Monday, October 31, 2011

Moon Called by Patricia Briggs

In honor of Halloween I decided to review one of my favorite sci-fi/fantasy series that will make wonder what really does go bump in the night. Moon Called by Patricia Briggs is the first book in the Mercedes Thompson series. Mercedes Thompson (Mercy) appears to be your average Volkswagen mechanic in in the Tri-City area of Washington State. Mercy is anything but normal for many reasons:
  • Mercy Thompson is a shape shifter. She shifts into a coyote and as far as she knows she is the last of her kind.
  • When Mercy was a baby, her mother decided she could not raise a shape shifter and dropped her off in Montana with Bran and his clan. Bran is the Marrok, otherwise known as the leader of the North American werewolves.
  • Mercy’s mentor, former boss, and father figure, Zee, is a Fae. In Mercy’s world the Fae are no longer in hiding and the world is aware of their existence. However, the world only knows what the Fae want them to know, and that isn’t much. The extent of magical abilities of the Fae is still a well-kept secret.
  • Mercy’s neighbor is Adam, the Alpha of the local werewolf pack. The werewolves only tolerate Mercy’s presence and only because Adam has told them to leave her alone.
  • One of Mercy’s closest friends, Stefan is a vampire who drives an old Volkswagen van.
Mercy attracts trouble but she is clever, wily and knows when to run instead of fight. When she finds a young werewolf sleeping in Stefan’s Volkswagen van she tries to decide if introducing him to Adam is a good idea. Unfortunately she waits to long and some shadowy characters (unfamiliar werewolves) kill Mercy’s young charge. Adam’s pack is attacked, his teenage daughter is taken and he is injured so badly that Mercy’s only option is to take him to the Marrok. The problem with taking Adam to the Marrok is that there is a chance Mercy will run into Samuel, Bran’s oldest son and the man Mercy was convinced she would marry. Obviously that didn’t work out the way she planned. The attack of the young werewolf and on Adam’s clan signals something more sinister than conflicts between werewolf packs.

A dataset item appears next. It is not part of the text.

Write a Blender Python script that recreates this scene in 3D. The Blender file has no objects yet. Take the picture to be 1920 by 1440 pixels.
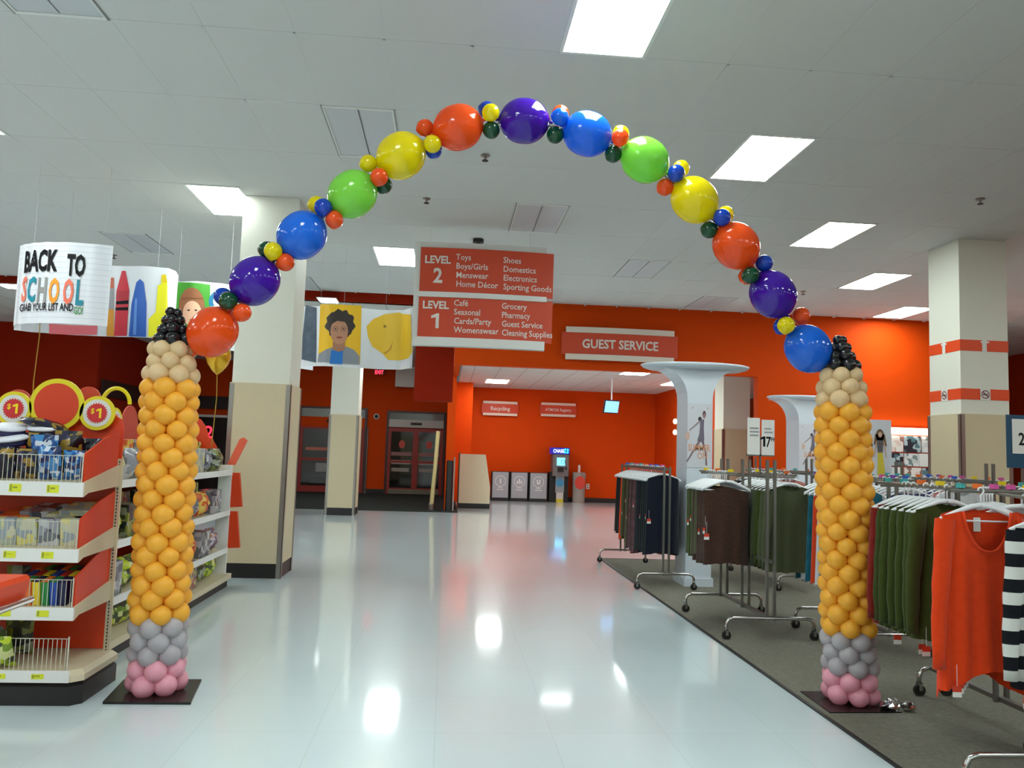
import bpy, math, random
from mathutils import Vector, Matrix
random.seed(7)
SC = bpy.context.scene
COL = SC.collection
PI = math.pi

# ------------------------------------------------------------------ camera
FPX, YAW, PITCH, ROLL = 1484.07, 0.0801776, 0.0867008, 0.0323766
CAMZ, CEIL = 1.46, 4.288
_f = Vector((math.sin(YAW)*math.cos(PITCH), math.cos(YAW)*math.cos(PITCH), math.sin(PITCH)))
_r0 = Vector((math.cos(YAW), -math.sin(YAW), 0)); _u0 = _r0.cross(_f)
_r = _r0*math.cos(ROLL) + _u0*math.sin(ROLL); _u = _u0*math.cos(ROLL) - _r0*math.sin(ROLL)
cam = bpy.data.cameras.new('camera'); cam.sensor_width = 36; cam.lens = FPX/1920*36
cam.clip_start = .05; cam.clip_end = 200
camo = bpy.data.objects.new('camera', cam); COL.objects.link(camo)
camo.matrix_world = Matrix(((_r.x, _u.x, -_f.x, 0), (_r.y, _u.y, -_f.y, 0), (_r.z, _u.z, -_f.z, CAMZ), (0, 0, 0, 1)))
SC.camera = camo

# ------------------------------------------------------------------ world and exposure
LAMP = 15.0
w = bpy.data.worlds.new('world'); SC.world = w; w.use_nodes = True
w.node_tree.nodes['Background'].inputs[0].default_value = (.9, .95, 1, 1)
w.node_tree.nodes['Background'].inputs[1].default_value = .05
SC.view_settings.view_transform = 'Standard'; SC.view_settings.look = 'None'
SC.view_settings.gamma = 1; SC.view_settings.use_curve_mapping = False
SC.view_settings.exposure = 0.94
SC.cycles.use_denoising = True
SC.cycles.max_bounces = 8; SC.cycles.diffuse_bounces = 5
SC.cycles.sample_clamp_indirect = 6

# points of the place, from where they stand in the photograph and a known depth or height
def ray(px, py): return _f + _r*((px-960)/FPX) - _u*((py-720)/FPX)
def AZ(px, py, z=0.):
    d = ray(px, py); t = (z-CAMZ)/d.z; return Vector((d.x*t, d.y*t, z))
def AY(px, py, y):
    d = ray(px, py); t = y/d.y; return Vector((d.x*t, y, d.z*t+CAMZ))

# ------------------------------------------------------------------ materials
def s2l(c): return tuple(((v/255)/12.92 if v/255 <= .04045 else ((v/255+.055)/1.055)**2.4) for v in c)
MATS = {}
def mat(name, rgb=None, rough=.5, metal=0, spec=.5, emit=None, es=1, coat=0, noise=0, nscale=20, bump=0, bscale=60, sss=0, trans=0, alpha=1, lin=None, sheen=0):
    if name in MATS: return MATS[name]
    m = bpy.data.materials.new(name); m.use_nodes = True; MATS[name] = m
    nt = m.node_tree; b = nt.nodes['Principled BSDF']
    c = lin if lin else s2l(rgb)
    b.inputs['Base Color'].default_value = (*c, 1)
    b.inputs['Roughness'].default_value = rough; b.inputs['Metallic'].default_value = metal
    b.inputs['Specular IOR Level'].default_value = spec
    b.inputs['Coat Weight'].default_value = coat; b.inputs['Coat Roughness'].default_value = .08
    if sheen: b.inputs['Sheen Weight'].default_value = sheen
    if alpha < 1: b.inputs['Alpha'].default_value = alpha
    if emit:
        b.inputs['Emission Color'].default_value = (*s2l(emit), 1); b.inputs['Emission Strength'].default_value = es
    if noise or bump:
        tc = nt.nodes.new('ShaderNodeTexCoord')
        n = nt.nodes.new('ShaderNodeTexNoise'); n.inputs['Scale'].default_value = nscale; n.inputs['Detail'].default_value = 4
        nt.links.new(tc.outputs['Object'], n.inputs['Vector'])
        if noise:
            mx = nt.nodes.new('ShaderNodeMix'); mx.data_type = 'RGBA'
            mx.inputs['A'].default_value = (*[max(0, v*(1-noise)) for v in c], 1)
            mx.inputs['B'].default_value = (*[min(1, v*(1+noise)) for v in c], 1)
            nt.links.new(n.outputs['Fac'], mx.inputs['Factor']); nt.links.new(mx.outputs['Result'], b.inputs['Base Color'])
        if bump:
            n2 = nt.nodes.new('ShaderNodeTexNoise'); n2.inputs['Scale'].default_value = bscale; n2.inputs['Detail'].default_value = 3
            nt.links.new(tc.outputs['Object'], n2.inputs['Vector'])
            bp = nt.nodes.new('ShaderNodeBump'); bp.inputs['Strength'].default_value = bump; bp.inputs['Distance'].default_value = .01
            nt.links.new(n2.outputs['Fac'], bp.inputs['Height']); nt.links.new(bp.outputs['Normal'], b.inputs['Normal'])
    if trans:
        t = nt.nodes.new('ShaderNodeBsdfTranslucent'); t.inputs['Color'].default_value = (*c, 1)
        ms = nt.nodes.new('ShaderNodeMixShader'); ms.inputs[0].default_value = trans
        out = nt.nodes['Material Output']
        nt.links.new(b.outputs[0], ms.inputs[1]); nt.links.new(t.outputs[0], ms.inputs[2]); nt.links.new(ms.outputs[0], out.inputs[0])
    return m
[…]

What I enjoy about the Mercy Thompson series is that Patricia Briggs writes her characters as flawed individuals who take responsibility for their actions and make no excuses for who they are. Mercy is extremely loyal to those she loves, even if they have not always been good to her. While she gets herself in trouble, she rescues her friends as often as they rescue her. Mercy is not a damsel in distress. There is no clear line between good and evil and the relationship between all the “magical” races is complicated and not always friendly. As the last of her kind, most of the magical races have no idea what to make of Mercy. Should she be pitied, coveted or eliminated? One thing is for certain, Mercy seems to bring out strong emotions in all of the races she encounters. The world of Mercy Thompson seems believable even with the supernatural elements. Briggs and Mercy Thompson is a good choice for those who want to try out the sci-fi/fantasy genre. Yes this is an alternate world, but the basis is grounded in the “real” world so there are very familiar elements. As the series progresses it does delve more deeply into the myths of vampires, werewolves and other supernatural beings.

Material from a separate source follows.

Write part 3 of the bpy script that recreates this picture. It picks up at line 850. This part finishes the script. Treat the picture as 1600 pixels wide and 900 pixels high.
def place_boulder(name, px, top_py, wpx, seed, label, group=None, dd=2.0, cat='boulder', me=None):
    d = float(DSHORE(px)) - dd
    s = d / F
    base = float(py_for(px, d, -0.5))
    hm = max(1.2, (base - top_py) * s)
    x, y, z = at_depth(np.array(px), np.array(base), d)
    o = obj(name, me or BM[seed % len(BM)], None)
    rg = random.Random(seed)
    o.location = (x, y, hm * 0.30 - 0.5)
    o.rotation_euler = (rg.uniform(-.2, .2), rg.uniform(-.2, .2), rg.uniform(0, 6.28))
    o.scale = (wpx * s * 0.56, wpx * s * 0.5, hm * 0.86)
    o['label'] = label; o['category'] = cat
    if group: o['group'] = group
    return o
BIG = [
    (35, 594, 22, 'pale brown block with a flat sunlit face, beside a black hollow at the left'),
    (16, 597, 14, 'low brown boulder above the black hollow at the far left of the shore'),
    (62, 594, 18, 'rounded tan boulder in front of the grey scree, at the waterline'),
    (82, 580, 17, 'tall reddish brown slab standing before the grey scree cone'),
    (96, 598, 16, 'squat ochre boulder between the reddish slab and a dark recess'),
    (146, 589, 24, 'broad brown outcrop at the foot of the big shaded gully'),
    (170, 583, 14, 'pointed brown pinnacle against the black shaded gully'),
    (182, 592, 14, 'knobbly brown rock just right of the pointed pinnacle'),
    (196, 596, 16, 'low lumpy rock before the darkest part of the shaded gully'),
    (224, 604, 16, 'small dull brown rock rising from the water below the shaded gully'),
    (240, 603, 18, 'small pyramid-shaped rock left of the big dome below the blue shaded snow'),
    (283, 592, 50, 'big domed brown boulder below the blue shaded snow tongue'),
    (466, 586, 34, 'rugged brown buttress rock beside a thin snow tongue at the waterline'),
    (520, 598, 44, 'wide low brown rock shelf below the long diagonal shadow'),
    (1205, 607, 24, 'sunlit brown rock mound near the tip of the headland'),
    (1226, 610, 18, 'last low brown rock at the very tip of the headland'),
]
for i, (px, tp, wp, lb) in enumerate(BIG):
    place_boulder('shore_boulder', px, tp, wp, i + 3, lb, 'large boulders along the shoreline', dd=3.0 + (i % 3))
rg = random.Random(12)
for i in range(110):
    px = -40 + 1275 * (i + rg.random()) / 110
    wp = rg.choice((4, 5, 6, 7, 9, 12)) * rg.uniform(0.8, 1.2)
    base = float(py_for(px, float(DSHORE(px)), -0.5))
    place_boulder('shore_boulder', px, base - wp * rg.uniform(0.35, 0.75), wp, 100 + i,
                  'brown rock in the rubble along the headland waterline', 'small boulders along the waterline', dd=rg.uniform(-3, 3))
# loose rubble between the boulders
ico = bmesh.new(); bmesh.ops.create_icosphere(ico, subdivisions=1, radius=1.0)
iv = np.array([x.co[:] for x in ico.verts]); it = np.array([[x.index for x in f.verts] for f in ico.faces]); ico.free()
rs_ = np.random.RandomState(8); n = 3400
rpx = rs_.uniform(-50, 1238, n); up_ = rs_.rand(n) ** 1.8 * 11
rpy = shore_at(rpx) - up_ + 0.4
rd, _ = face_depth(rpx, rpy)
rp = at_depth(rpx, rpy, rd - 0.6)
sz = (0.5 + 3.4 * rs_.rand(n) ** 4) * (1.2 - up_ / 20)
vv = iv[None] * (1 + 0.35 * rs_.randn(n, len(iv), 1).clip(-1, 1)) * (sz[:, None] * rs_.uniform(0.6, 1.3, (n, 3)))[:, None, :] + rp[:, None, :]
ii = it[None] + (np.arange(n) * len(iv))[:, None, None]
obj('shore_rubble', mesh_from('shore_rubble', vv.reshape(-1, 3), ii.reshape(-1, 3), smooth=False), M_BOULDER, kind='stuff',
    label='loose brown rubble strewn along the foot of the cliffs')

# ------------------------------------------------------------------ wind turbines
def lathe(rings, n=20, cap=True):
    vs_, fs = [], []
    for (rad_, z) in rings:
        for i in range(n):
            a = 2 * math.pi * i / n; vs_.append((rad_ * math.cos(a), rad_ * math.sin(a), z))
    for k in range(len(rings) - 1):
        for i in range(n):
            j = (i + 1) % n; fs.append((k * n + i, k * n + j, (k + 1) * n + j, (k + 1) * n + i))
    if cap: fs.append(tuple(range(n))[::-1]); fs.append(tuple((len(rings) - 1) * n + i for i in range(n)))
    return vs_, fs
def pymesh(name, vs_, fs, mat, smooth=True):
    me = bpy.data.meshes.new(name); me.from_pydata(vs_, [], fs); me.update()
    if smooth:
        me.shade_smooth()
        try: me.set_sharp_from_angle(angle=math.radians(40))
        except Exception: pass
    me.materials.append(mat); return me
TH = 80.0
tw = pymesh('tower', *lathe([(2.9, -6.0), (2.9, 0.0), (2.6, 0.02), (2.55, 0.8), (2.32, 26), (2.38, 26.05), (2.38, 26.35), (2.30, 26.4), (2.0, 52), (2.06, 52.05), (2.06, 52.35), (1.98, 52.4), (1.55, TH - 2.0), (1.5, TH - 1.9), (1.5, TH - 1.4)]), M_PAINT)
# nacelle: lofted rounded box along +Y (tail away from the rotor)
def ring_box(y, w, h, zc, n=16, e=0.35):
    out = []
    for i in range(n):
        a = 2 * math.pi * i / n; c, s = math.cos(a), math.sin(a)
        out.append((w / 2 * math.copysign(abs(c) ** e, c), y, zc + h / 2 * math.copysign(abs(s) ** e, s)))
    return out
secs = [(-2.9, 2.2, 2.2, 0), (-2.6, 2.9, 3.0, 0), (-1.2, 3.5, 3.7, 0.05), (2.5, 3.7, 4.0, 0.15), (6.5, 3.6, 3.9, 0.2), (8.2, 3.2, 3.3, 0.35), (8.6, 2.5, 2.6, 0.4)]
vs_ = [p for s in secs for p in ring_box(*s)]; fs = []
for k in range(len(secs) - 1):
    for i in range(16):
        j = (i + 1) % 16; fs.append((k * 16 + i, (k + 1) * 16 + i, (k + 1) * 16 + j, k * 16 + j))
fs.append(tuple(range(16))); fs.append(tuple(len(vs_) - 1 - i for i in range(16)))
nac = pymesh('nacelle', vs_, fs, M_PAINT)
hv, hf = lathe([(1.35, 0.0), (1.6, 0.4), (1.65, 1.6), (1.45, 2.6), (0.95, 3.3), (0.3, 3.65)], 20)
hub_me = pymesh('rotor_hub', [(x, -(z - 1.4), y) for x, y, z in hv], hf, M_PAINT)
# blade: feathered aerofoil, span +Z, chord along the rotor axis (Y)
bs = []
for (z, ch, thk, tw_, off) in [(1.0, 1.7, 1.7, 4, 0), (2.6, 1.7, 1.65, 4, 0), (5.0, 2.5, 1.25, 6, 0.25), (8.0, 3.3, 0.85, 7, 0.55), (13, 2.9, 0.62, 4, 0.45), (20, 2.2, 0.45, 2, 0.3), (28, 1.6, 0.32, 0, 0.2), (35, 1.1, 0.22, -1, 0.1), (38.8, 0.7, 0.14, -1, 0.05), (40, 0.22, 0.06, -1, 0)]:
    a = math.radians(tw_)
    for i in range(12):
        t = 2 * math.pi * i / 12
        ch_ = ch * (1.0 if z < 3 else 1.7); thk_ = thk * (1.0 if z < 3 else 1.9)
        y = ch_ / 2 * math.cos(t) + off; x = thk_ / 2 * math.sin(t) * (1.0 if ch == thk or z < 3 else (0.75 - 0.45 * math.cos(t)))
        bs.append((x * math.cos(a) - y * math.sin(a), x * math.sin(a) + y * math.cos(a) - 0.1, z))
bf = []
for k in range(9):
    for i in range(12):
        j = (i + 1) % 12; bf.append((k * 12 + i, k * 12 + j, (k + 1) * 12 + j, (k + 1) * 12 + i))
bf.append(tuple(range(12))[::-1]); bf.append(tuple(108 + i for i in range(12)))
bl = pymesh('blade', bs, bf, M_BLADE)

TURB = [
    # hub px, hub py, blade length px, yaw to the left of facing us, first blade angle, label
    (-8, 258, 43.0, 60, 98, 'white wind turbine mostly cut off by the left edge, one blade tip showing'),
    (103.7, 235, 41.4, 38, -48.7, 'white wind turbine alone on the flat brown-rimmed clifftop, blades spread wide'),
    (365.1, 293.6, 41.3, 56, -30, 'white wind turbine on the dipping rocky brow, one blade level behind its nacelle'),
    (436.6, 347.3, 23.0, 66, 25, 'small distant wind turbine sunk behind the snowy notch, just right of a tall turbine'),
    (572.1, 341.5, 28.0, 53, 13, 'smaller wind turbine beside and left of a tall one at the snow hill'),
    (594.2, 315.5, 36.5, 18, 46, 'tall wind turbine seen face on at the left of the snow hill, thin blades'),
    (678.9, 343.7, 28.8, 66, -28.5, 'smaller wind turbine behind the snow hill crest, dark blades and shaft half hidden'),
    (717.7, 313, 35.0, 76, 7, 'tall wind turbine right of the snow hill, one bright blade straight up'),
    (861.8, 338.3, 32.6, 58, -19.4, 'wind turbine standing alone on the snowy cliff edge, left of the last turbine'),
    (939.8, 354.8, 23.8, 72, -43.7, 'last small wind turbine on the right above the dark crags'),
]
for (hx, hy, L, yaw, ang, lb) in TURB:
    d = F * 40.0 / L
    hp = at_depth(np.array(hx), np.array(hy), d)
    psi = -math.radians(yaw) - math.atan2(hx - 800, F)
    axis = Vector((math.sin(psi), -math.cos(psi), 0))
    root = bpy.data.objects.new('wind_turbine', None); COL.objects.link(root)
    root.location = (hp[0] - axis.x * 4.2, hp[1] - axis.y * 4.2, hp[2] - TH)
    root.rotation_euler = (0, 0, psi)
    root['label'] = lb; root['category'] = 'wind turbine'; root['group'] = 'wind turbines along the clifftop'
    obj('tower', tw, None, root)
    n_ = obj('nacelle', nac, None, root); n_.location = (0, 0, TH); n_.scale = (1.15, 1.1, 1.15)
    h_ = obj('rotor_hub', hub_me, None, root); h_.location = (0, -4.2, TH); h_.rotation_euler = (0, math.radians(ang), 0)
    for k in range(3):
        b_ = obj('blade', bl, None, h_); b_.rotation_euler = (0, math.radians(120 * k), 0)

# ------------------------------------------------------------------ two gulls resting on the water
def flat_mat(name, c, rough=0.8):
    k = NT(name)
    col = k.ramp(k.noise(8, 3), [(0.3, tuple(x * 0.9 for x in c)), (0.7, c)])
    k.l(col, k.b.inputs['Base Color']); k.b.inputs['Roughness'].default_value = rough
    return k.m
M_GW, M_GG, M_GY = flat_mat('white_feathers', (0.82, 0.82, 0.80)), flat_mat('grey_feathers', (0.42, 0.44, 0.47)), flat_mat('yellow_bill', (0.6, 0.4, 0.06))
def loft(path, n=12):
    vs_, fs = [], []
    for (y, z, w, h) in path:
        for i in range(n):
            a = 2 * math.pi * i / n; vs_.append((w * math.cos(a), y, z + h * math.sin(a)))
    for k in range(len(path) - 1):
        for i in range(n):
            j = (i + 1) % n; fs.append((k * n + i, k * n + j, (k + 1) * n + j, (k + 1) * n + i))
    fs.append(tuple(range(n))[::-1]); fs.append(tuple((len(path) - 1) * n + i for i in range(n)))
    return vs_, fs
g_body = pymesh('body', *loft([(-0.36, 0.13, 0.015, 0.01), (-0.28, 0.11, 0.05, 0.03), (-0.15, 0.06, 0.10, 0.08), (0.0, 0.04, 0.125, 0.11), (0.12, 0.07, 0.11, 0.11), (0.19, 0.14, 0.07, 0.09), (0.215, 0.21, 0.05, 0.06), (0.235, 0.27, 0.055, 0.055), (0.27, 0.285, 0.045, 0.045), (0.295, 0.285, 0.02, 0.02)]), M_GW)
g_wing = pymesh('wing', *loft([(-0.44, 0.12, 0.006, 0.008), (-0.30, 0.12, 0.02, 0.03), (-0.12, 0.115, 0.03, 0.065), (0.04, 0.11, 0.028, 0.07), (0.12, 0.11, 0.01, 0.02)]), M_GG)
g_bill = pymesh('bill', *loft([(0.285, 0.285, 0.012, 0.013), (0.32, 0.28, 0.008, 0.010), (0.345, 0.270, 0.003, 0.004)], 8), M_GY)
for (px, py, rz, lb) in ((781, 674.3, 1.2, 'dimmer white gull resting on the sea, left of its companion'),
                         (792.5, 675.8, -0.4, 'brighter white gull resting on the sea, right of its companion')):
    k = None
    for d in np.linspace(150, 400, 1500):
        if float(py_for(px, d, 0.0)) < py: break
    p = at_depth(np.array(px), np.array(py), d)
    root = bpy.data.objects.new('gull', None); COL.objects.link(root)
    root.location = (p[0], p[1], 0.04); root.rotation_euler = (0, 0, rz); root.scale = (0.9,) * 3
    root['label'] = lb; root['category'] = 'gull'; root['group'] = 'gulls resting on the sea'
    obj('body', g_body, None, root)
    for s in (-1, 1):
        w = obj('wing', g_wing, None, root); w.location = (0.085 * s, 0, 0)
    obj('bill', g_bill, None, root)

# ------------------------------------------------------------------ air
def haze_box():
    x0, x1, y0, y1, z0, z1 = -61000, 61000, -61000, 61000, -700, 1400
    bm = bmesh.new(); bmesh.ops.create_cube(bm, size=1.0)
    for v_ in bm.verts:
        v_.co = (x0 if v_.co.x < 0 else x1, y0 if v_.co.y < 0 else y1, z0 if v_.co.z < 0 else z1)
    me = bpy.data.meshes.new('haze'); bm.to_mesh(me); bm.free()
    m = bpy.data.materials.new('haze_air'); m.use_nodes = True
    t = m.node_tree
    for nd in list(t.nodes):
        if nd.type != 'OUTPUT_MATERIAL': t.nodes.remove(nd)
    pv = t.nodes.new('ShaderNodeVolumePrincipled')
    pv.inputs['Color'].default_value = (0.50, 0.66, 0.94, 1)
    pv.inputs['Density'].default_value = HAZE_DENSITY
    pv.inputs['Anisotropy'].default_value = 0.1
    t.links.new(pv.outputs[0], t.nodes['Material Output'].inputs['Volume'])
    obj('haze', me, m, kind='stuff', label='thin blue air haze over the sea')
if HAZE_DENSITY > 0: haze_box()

To date Patricia Brigg’s has written 6 books in the series, Moon Called, Blood Bound, Iron Kissed, Bone Crossed, Silver Borne and River Marked. I would recommend reading the books in order as each one builds upon the previous relationships and story-lines. My only wish was that Briggs would write faster because I am eagerly awaiting the seventh book in the series. Unfortunately, according to Brigg’s website, it is scheduled for release in the spring of 2013. In the meantime, Brigg’s has another series that is a spin-off of Mercy Thompson called Alpha and Omega. This series focuses on Charles, also a werewolf, the brother of Samuel and son of Bran. Book 3 of the Alpha and Omega series, Fair Game, is scheduled to come out in early 2012.